Special foods like whole eggs, frozen produce, and other specialty items are allowed, but they come with specific guidelines based on the safety requirements of those foods. Honey is also allowed with certain labeling guidelines.

However, it is important to note that there are certain foods you cannot sell. Refrigerated baked goods, kombucha, meat jerkies, carbonated drinks, and juices are not allowed. Additionally, cottage food requirements exclude sales of pet foods.

The good news? Since Texas cottage food laws are fairly progressive, this list is constantly expanding. This allows you to choose more items to add to your product offerings as necessary. If there’s a particular recipe that you feel would make sense under Texas cottage food law but isn’t currently there, it is a good idea to contact your state health department to try to get it added to the list.

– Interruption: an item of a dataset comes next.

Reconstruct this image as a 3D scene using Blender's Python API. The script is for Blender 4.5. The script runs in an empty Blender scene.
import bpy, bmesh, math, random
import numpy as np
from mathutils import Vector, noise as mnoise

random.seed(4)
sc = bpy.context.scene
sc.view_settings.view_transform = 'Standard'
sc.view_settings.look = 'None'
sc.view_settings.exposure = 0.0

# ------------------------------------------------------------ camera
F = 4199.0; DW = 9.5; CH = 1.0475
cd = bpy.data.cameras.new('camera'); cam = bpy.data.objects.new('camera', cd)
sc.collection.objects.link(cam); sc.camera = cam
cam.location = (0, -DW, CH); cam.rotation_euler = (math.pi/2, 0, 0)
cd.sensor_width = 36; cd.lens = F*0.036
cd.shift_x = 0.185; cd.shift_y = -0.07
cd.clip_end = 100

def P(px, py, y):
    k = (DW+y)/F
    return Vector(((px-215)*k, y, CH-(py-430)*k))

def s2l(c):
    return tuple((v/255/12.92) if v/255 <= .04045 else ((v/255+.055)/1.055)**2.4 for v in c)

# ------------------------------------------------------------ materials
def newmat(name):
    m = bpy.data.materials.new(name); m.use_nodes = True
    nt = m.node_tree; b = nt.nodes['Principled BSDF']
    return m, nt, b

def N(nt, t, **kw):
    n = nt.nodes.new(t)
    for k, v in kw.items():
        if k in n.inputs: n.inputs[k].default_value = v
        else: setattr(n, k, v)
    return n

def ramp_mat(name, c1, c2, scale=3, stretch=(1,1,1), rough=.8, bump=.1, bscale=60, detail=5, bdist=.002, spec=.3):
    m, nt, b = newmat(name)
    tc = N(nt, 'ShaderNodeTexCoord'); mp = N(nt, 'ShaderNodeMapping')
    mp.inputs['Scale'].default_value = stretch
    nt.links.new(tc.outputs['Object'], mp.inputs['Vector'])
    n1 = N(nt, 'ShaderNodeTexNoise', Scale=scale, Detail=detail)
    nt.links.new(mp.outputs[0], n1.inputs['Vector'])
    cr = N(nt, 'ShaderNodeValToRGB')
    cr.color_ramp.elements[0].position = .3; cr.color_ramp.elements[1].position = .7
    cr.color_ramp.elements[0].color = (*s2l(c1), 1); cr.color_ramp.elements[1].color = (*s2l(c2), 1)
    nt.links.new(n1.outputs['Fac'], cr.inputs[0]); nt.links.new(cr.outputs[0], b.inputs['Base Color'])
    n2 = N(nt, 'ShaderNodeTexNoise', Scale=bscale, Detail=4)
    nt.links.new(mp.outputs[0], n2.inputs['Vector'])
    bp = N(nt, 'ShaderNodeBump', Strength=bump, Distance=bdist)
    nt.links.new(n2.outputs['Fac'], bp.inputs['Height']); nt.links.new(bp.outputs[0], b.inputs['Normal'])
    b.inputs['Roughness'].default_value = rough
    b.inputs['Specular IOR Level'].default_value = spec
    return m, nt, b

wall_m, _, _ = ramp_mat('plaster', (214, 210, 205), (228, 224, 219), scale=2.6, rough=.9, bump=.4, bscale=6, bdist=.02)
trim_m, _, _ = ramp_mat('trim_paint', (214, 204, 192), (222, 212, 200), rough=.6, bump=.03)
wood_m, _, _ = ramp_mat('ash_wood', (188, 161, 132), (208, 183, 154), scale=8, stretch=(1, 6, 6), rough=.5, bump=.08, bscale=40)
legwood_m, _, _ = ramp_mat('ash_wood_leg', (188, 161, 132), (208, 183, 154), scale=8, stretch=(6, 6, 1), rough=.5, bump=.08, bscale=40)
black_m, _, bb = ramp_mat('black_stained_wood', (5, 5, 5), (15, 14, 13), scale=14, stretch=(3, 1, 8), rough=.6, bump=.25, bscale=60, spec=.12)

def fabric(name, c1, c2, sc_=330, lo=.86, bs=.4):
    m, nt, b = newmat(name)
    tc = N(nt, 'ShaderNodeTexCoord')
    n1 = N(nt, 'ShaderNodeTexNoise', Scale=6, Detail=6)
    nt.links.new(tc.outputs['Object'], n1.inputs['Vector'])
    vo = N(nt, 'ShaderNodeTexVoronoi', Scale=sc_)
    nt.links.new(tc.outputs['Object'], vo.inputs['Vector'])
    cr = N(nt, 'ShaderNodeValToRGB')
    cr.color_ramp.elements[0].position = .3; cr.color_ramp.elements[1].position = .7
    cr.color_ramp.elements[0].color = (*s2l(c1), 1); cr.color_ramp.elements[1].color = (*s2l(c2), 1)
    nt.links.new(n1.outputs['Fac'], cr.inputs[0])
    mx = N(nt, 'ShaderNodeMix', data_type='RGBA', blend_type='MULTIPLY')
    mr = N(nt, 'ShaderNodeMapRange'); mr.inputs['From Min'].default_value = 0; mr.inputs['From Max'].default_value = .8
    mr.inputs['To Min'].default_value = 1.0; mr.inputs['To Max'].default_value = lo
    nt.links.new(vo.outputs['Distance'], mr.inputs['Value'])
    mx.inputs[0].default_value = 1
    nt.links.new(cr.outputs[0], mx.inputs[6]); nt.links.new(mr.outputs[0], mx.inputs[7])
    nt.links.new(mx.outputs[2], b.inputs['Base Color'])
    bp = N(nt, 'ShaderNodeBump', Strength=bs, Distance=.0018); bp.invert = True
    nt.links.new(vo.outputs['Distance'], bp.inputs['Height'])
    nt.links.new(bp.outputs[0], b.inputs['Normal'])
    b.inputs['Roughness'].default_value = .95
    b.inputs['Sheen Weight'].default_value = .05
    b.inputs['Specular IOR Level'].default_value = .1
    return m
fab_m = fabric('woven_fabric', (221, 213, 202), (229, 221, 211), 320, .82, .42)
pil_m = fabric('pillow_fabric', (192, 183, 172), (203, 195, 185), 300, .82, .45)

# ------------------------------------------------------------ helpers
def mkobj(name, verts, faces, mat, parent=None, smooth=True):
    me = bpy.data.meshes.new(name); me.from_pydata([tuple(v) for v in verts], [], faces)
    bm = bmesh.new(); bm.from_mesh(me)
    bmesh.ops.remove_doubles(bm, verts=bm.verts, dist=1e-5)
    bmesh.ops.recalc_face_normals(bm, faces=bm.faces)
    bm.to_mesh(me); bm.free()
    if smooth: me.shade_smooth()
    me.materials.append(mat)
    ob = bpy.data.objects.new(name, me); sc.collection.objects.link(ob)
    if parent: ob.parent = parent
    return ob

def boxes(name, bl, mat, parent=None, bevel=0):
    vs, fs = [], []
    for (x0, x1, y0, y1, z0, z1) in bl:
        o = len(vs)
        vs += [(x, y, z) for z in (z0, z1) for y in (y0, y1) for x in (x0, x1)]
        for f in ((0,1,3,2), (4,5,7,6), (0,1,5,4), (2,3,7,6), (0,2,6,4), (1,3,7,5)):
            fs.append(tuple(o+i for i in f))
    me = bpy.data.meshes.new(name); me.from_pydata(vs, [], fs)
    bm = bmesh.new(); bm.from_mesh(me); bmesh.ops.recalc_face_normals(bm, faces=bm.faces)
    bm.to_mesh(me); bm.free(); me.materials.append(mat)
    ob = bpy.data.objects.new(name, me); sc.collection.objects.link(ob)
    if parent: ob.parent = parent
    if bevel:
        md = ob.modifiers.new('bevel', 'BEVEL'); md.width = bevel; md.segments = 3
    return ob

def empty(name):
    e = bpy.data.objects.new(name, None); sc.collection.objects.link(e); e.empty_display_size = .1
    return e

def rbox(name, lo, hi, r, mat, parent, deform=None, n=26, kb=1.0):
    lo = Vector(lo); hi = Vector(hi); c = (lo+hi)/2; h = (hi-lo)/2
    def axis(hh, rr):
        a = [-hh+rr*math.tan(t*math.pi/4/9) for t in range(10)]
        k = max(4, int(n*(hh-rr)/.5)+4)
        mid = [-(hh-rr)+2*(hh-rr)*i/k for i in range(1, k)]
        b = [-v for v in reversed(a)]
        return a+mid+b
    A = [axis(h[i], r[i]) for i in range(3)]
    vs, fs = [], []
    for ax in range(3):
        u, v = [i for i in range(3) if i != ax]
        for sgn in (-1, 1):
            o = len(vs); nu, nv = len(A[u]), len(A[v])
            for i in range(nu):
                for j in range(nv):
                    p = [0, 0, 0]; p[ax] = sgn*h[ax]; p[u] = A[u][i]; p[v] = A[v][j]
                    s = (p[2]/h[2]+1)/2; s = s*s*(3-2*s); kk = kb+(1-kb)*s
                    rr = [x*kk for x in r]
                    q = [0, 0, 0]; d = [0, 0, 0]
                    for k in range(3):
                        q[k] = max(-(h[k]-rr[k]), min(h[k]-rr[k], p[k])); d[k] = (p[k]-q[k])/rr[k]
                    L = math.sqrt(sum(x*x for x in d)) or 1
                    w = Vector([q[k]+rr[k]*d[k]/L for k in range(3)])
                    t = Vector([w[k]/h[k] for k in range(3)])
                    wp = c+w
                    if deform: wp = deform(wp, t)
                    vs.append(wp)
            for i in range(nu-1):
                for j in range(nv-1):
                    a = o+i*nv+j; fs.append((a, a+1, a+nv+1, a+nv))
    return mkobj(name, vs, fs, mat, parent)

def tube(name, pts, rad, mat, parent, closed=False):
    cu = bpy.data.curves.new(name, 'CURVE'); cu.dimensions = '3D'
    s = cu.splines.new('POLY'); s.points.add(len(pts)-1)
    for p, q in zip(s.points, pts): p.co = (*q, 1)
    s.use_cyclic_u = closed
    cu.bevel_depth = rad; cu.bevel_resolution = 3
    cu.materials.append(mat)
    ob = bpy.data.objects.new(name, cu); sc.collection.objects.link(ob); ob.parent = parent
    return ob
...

Cottage Food Laws by State

How do Texas cottage food laws compare to other states? Here’s a brief analysis on how they compare to other nearby states and across the country.

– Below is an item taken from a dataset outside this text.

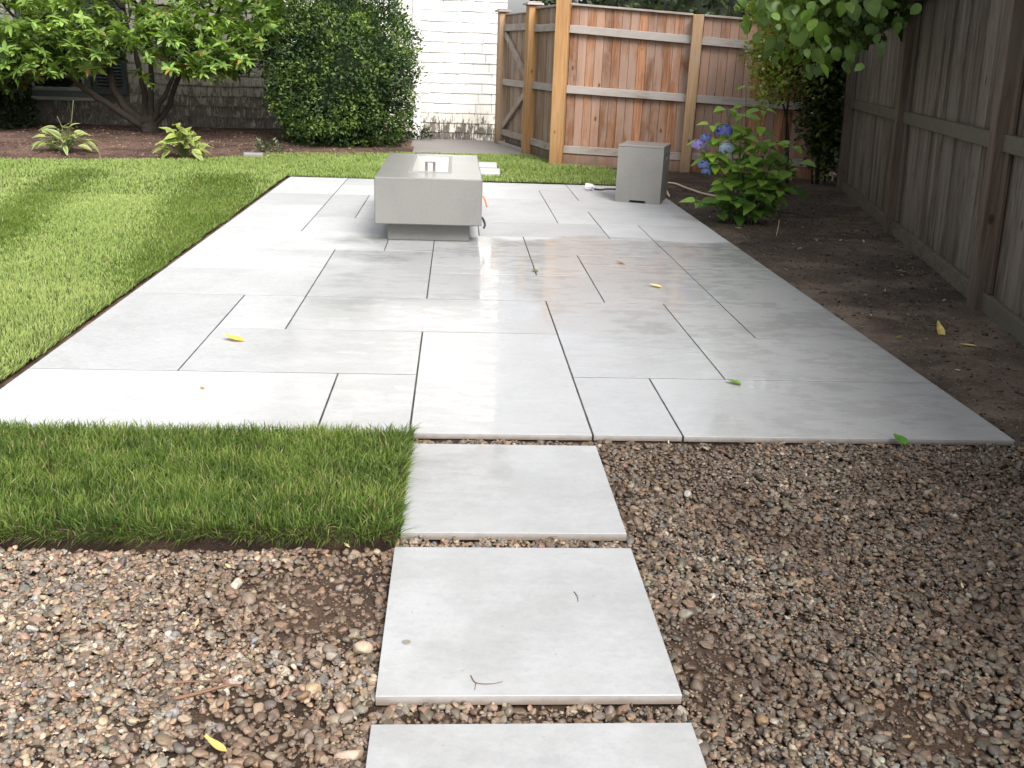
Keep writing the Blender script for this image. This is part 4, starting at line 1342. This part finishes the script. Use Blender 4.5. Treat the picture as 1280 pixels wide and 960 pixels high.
for i, (p, rd, c) in enumerate((((-.235, -.05, .70), 0.070, (.20, .22, .62)), ((-.375, -.07, .645), 0.043, (.20, .26, .62)), ((-.42, -.05, .585), 0.058, (.42, .33, .82)),
                                ((-.365, -.08, .44), 0.054, (.19, .25, .52)), ((-.22, -.14, .575), 0.060, (.40, .50, .62)), ((-.35, -.09, .39), 0.042, (.20, .26, .55)))):
    flower_head(Vector(p), rd, c, 830 + i)

# ------------------------------------------------------------------ flowering climber in the fence corner
cl = thing('climbing_shrub', 'small leaved climber with tiny white flowers in the fence corner', 'climber', (3.45, 10.1, 0))
r = np.random.default_rng(840)
def cloud(blobs, n, r):
    out = []
    w = np.array([b[3] * b[4] * b[5] for b in blobs]); w /= w.sum()
    for b, k in zip(blobs, r.multinomial(n, w)):
        u = r.normal(0, 1, (k, 3)); u /= np.linalg.norm(u, axis=1, keepdims=True)
        out.append(np.array(b[:3]) + u * np.array(b[3:6]) * (r.uniform(0, 1, (k, 1)) ** .45))
    return np.concatenate(out)
blobs = [(-.42, -.15, 1.32, .22, .2, .24), (-.28, -.15, 1.05, .26, .22, .30), (-.10, -.05, 1.40, .35, .28, .32), (.12, -.1, 1.05, .24, .22, .26),
         (.28, 0, .75, .28, .25, .45), (.45, .05, .45, .22, .22, .45), (.3, .1, 1.35, .45, .3, .45), (-.05, 0, 1.8, .6, .35, .35), (.42, .0, .62, .16, .2, .4)]
P = cloud(blobs, 11000, r)
n = len(P)
d, nr = rand_rot(n, r, .8)
front = np.clip((-P[:, 0] + .15) * 1.4 + (P[:, 2] - .9) * .4 + (-P[:, 1]) * 1.2, 0, 1)
t = np.clip(front + r.normal(0, .2, n), 0, 1)[:, None]
col = (1 - t) * np.array([.022, .045, .012]) + t * np.array([.27, .34, .06])
tv, tf = leaf_mesh(1, .6, .12, .15, 2)
v, f, c = scatter(tv, [tf], rot_from(d, nr), .058 * r.uniform(.6, 1.3, n), P, col)
kind(link('foliage', npmesh('foliage', v, f, M['leaf'], True, c), cl), 'stuff')
k = r.choice(np.where((P[:, 1] < -.08) & (P[:, 0] < .25))[0], 70, replace=False)
bv, bf = octa()
v, f, c = scatter(bv, [bf], rot_from(r.normal(0, 1, (70, 3)), r.normal(0, 1, (70, 3))), np.stack([.016 * r.uniform(.5, 1.2, 70)] * 2 + [.007 * np.ones(70)], -1),
                  P[k] + np.array([0, -.05, 0]), np.tile(np.array([.75, .73, .62]), (70, 1)))
kind(link('flower', npmesh('flower', v, f, M['petal'], True, c), cl), 'stuff')
bm = bmesh.new()
for q in range(7):
    x0 = random.uniform(.0, .5)
    tube(bm, smooth_path([(x0, .15, -.02), (x0 - .1, .1, .6), (x0 - .3 + random.uniform(-.2, .3), 0, 1.2), (x0 - .5 + random.uniform(0, .6), 0, 1.75)], 5), .012, 5)
link('stem', bmmesh('stem', bm, M['bark'], True), cl)

# ------------------------------------------------------------------ overhanging tree on the right
tr = thing('overhanging_tree', 'tree behind the weathered fence with broad leaves hanging over it', 'tree', (4.9, 8.6, 0))
bm = bmesh.new()
limb([(0, 0, -.1), (-.05, 0, 1.2), (.05, -.1, 2.6), (0, -.2, 4.2)], .17, .08)
ENDS = [[(0, 0, 1.9), (-.9, -.6, 2.35), (-1.8, -1.3, 2.2), (-2.45, -1.7, 1.75)], [(0, -.1, 2.2), (-.8, -1.4, 2.5), (-1.6, -2.2, 2.3), (-2.2, -2.1, 1.7)],
        [(0, -.1, 2.6), (-.6, -2.2, 3.0), (-1.0, -3.6, 3.2)], [(0, 0, 2.4), (-.9, .6, 2.8), (-1.9, 1.0, 2.9)], [(0, 0, 3.0), (-1.5, -.5, 3.5), (-2.6, -.8, 3.4)],
        [(0, 0, 2.0), (-.8, .3, 2.3), (-1.3, .4, 2.0)]]
for L in ENDS:
    limb(L, .05, .012)
for q in range(5):
    p = Vector((-2.0 - .09 * q + random.uniform(-.2, .2), -1.75 + random.uniform(-.3, .3), 2.0))
    limb([p + Vector((.3, .1, .1)), p, p + Vector((-.1, -.05, -.35)), p + Vector((-.12, -.08, -.7))], .006, .002, 4, 5)
link('trunk', bmmesh('trunk', bm, M['bark'], True), tr)
r = np.random.default_rng(850)
blobs = [(-1.2, -1.0, 2.75, 1.5, 1.5, .55),  (-.5, .6, 2.8, .8, 1.1, .5), (-.9, -2.8, 3.1, 1.2, 1.1, .6), (0, -1, 3.6, 1.8, 2.0, .8), 
         (-.8, -.1, 2.0, .6, .6, .4), (-1.15, -.3, 1.75, .45, .4, .35)]
blobs += [(-1.5, -2.6, 2.75, .9, 1.2, .5), (-1.3, -4.6, 3.0, 1.2, 1.4, .6), (-.6, -4.0, 2.6, .7, 1.3, .5), (.2, .8, 2.6, 1.2, 1.6, .6), (-1.5, -1.6, 1.95, .45, .5, .3), (-1.75, -1.3, 2.3, .6, .6, .35), (-1.95, -1.15, 1.62, .34, .3, .26), (-1.7, -1.0, 1.75, .4, .35, .3), (-2.35, -1.2, 1.7, .4, .3, .25)]
P = cloud(blobs, 26000, r); n = len(P)
d, nr = rand_rot(n, r, 1.2)
t = np.clip(r.normal(.3, .25, n), 0, 1)[:, None]
col = (1 - t) * np.array([.022, .045, .012]) + t * np.array([.10, .17, .035])
lowb = [(-2.55, -1.75, 1.75, .30, .3, .30), (-2.3, -1.7, 1.55, .34, .3, .28), (-2.05, -1.5, 1.65, .3, .3, .3)]
P2 = cloud(lowb, 1500, r); n2 = len(P2)
d2, nr2 = rand_rot(n2, r, 1.0); d2[:, 2] -= .8
t2 = np.clip(.55 - (P2[:, 0] + 2.4) * .9 + r.normal(0, .25, n2), 0, 1)[:, None]
P = np.concatenate([P, P2]); d = np.concatenate([d, d2]); nr = np.concatenate([nr, nr2]); n = len(P)
col = np.concatenate([col, (1 - t2) * np.array([.03, .06, .014]) + t2 * np.array([.14, .22, .04])])
lsz = np.concatenate([np.full(n - n2, .14), np.full(n2, .062)])
tv, tf = leaf_mesh(1, .75, .08, .2, 3, heart=.4)
v, f, c = scatter(tv, [tf], rot_from(d, nr), lsz * r.uniform(.6, 1.2, n), P, col)
kind(link('foliage', npmesh('foliage', v, f, M['leaf'], True, c), tr), 'stuff')
# the broad leaves that hang into view
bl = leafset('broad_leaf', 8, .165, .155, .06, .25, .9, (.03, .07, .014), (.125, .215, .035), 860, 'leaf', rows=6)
rr = random.Random(21)
cnt = 0
def low_edge(x):
    return float(np.interp(x, [1.95, 2.15, 2.35, 2.55, 2.7, 2.85, 3.1], [1.42, 1.28, 1.12, 1.10, 1.22, 1.38, 1.5]))
while cnt < 292:
    x = 1.97 + .92 * rr.random() ** 1.25; y = rr.uniform(6.3, 7.3)
    z = low_edge(x) + .06 + abs(rr.gauss(0, .36))
    if z > 2.1: continue
    a = rr.uniform(0, 6.28)
    d = (math.cos(a) * .6, math.sin(a) * .6 - .15, -rr.uniform(.3, 1.3))
    nrm = (rr.gauss(-.2, .35), rr.gauss(-.75, .35), rr.uniform(.3, 1.0))
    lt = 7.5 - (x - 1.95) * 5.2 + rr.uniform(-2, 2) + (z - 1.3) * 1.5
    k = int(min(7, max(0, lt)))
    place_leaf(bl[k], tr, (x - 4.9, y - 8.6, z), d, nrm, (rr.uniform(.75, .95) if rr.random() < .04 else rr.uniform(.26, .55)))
    cnt += 1

# ------------------------------------------------------------------ fallen leaves and twigs
def fallen(name, lab, x, y, z, L, W, yaw, col, curl=.25, fold=.15, tilt=0.0, shape=1.0, group='leaves fallen in the garden'):
    tv, tf = leaf_mesh(L, W, fold, -curl, 6, shape)
    tv[:, 1] -= L / 2
    tv[:, 2] -= tv[:, 2].min() - .0015
    me = npmesh(name, tv, tf, M['deadleaf'], True, np.tile(np.array(col), (len(tv), 1)) * np.random.default_rng(int(L * 1e4)).uniform(.85, 1.15, (len(tv), 1)))
    o = link(name, me, None, (x, y, z), (tilt, 0, yaw))
    return tag(o, lab, 'leaf', group)
Y_ = (.62, .42, .07); PALE = (.52, .42, .19)
fallen('fallen_leaf', 'yellow leaf lying alone on the dry left part of the patio', -.933, 3.983, 0, .085, .055, 1.5, (.72, .52, .12), .3)
fallen('fallen_leaf', 'pale yellow leaf on the wet paving toward the right back', 1.116, 5.173, 0, .075, .045, 1.2, (.62, .52, .22), .2)
fallen('fallen_leaf', 'small brown leaf on the paving behind the pale yellow one', 1.013, 5.784, 0, .06, .035, 1.3, (.34, .18, .08), .3)
fallen('fallen_leaf', 'tiny olive leaf on a joint in front of the fire table', .467, 5.497, 0, .04, .032, .7, (.14, .13, .05), .4)
fallen('fallen_leaf', 'green leaf lying on the front right paving joint', 1.103, 3.516, 0, .055, .042, 1.4, (.13, .24, .03), .3)
fallen('fallen_leaf', 'fresh green leaf caught on the front edge of the patio', 1.504, 2.925, 0, .055, .045, .4, (.07, .20, .02), .35, .3)
fallen('fallen_leaf', 'yellow curled leaf on the gravel left of nearest slab', -.416, 1.449, -.008, .05, .016, 1.05, (.62, .44, .15), .3)
fallen('fallen_leaf', 'orange brown scrap of leaf on the front left paving', -.914, 3.364, 0, .02, .015, .7, (.50, .24, .08), .2)
fallen('fallen_leaf', 'upright yellow leaf on the soil by the right fence', 2.354, 4.392, -.02, .085, .045, .2, (.66, .52, .18), .5, .4, .5)
fallen('fallen_leaf', 'flat narrow yellow leaf on the soil nearest the right fence post', 2.39, 4.165, -.015, .085, .03, 1.6, (.66, .55, .22), .1)
fallen('fallen_leaf', 'grey green leaf on the soil near the foot of the fence', 2.786, 5.767, -.01, .11, .05, 1.9, (.26, .29, .16), .15)
fallen('fallen_leaf', 'cream leaf scrap on the soil in front of the hydrangea', 2.174, 7.285, -.01, .05, .03, 1.3, (.58, .46, .25), .1)
# little bits of leaf litter on the soil and gravel, beyond counting
r = np.random.default_rng(870)
n = 420
x = np.concatenate([r.uniform(2.0, 3.4, 230), r.uniform(-1.2, 1.9, 110), r.uniform(-5.2, -1.2, 80)])
y = np.concatenate([r.uniform(3.0, 9.5, 230), r.uniform(1.25, 2.93, 110), r.uniform(10.6, 12.8, 80)])
ok = np.ones(n, bool); ok[:230] = x[:230] < fence_x(y[:230]) - .1
ok[230:340] = gravel_ok(x[230:340], y[230:340])
zz = np.concatenate([z_right(x[:230], y[:230]) + .006, np.full(110, -.010), z_mulch(x[340:], y[340:]) + .012])
ln = np.concatenate([r.uniform(.012, .045, 230), r.uniform(.008, .022, 110), r.uniform(.015, .05, 80)])
th = r.uniform(0, 6.28, n)
tv, tf = leaf_mesh(1, .42, .12, -.2, 3)
cs = np.array([(.34, .24, .12), (.48, .38, .2), (.22, .14, .08), (.15, .17, .06), (.55, .46, .28)])[r.integers(0, 5, n)]
v, f, c = scatter(tv, [tf], rot_from(np.stack([np.cos(th), np.sin(th), r.normal(.1, .2, n)], -1), np.stack([r.normal(0, .3, n), r.normal(0, .3, n), np.ones(n)], -1))[ok],
                  ln[ok], np.stack([x, y, zz], -1)[ok], cs[ok])
kind(link('leaf_litter', npmesh('leaf_litter', v, f, M['deadleaf'], True, c)), 'stuff')

def twig(lab, paths, z, rad, mat='twig'):
    global bm
    bm = bmesh.new()
    for p, r0 in paths:
        q = smooth_path(p, 5)
        tube(bm, q, [r0 * (1 - .55 * i / (len(q) - 1)) for i in range(len(q))], 6)
    o = link('twig', bmmesh('twig', bm, M[mat], True))
    return tag(o, lab, 'twig')
twig('forked reddish brown twig lying on the gravel at lower left',
     [([(-.535, 1.585, -.008), (-.475, 1.605, -.004), (-.435, 1.622, -.002), (-.405, 1.612, .002)], .0042),
      ([(-.435, 1.622, -.002), (-.465, 1.66, .0), (-.50, 1.685, -.004)], .003),
      ([(-.56, 1.635, -.006), (-.50, 1.64, -.006), (-.45, 1.638, -.004)], .0028)], 0, .004)
twig('thin curved reddish twig on the front of the middle stepping slab',
     [([(.045, 1.645, .002), (.055, 1.622, .002), (.085, 1.617, .003), (.108, 1.625, .002)], .0011), ([(.055, 1.622, .002), (.052, 1.60, .002)], .0009)], 0, .001)
twig('tiny dark twig on the right half of the middle stepping slab',
     [([(.292, 1.968, .001), (.297, 1.945, .002), (.296, 1.925, .001)], .0011)], 0, .001, 'twig')
twig('dry pale stick standing from the soil before the hydrangea', [([(2.40, 7.05, -.02), (2.405, 7.05, .05), (2.41, 7.06, .10)], .003)], 0, .003, 'cream')
twig('brown stick lying on the shaded soil behind the hydrangea', [([(2.55, 8.05, .01), (2.75, 8.0, .02), (2.95, 7.8, .01)], .008)], 0, .003, 'bark')
# dark round spot on the middle slab: a flat fleck of mud
bv = np.array([(math.cos(a) * (1 + .1 * math.sin(3 * a)), math.sin(a), 0) for a in np.linspace(0, 2 * math.pi, 20, endpoint=False)])
v = np.concatenate([bv * np.array([.0095, .0085, 0]) + np.array([0, 0, .0008]), np.array([[0, 0, .0018]])])
f = np.array([(i, (i + 1) % 20, 20) for i in range(20)])
o = link('mud_spot', npmesh('mud_spot', v, f, M['stone'], True, np.tile(np.array([.22, .20, .17]), (21, 1))), None, (-.091, 1.764, 0.0002))
tag(o, 'small round grey mud spot on the middle stepping slab', 'mud spot')
# flat pinkish stone in the mulch edge
o = link('edging_stone', box_mesh('edging_stone', .22, .14, .05, M['landing'], .012), None, (-2.30, 11.25, .0), (0, .03, .2))
tag(o, 'flat pinkish grey stone at the mulch edge before the bush', 'stone')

  • Louisiana Cottage Food Law: The cottage food guidelines in Louisiana are incredibly strict. In fact, they even go as far as stating that you cannot hire anyone to help you if you make pies, cakes, breads, or cookies.
  • Arkansas Cottage Food Law: In 2021, lawmakers in Arkansas passed the Food Freedom Act. The state now allows homemade food across state lines, wholesale, and in stores.
  • Oklahoma Cottage Food Law: While Oklahoma used to have a highly restrictive set of guidelines, the passage of the 2021 Food Freedom Act now allows for sales of home cooked foods almost anywhere.
  • New Mexico Cottage Food Law: Like other states mentioned in this list, New Mexico passed less-restrictive home food laws in 2021. However, the City of Albuquerque still has certain requirements that residents in other parts of the state do not have to worry about.
  • Colorado Cottage Food Requirements: There is no permit requirement for cottage food sales in Colorado. Annual sales caps are based per item, not aggregate, to allow home cooks to make a better income from their businesses.
  • Arizona Cottage Food Laws: Cottage food laws in Arizona are incredibly friendly to home cooks. A free online registry program makes it simple and over 10,000 people have taken part.
  • Florida Cottage Food Guidelines: In Florida, selling food from home is simple thanks to highly progressive cottage food laws. There’s no license requirement, inspection, or training and the cap for sales is a generous $250,000.
  • Nevada Cottage Food Guidelines: In comparison to Texas, the cottage food laws in Nevada are quite strict. A permit is required and only a few specific foods are allowed for sale.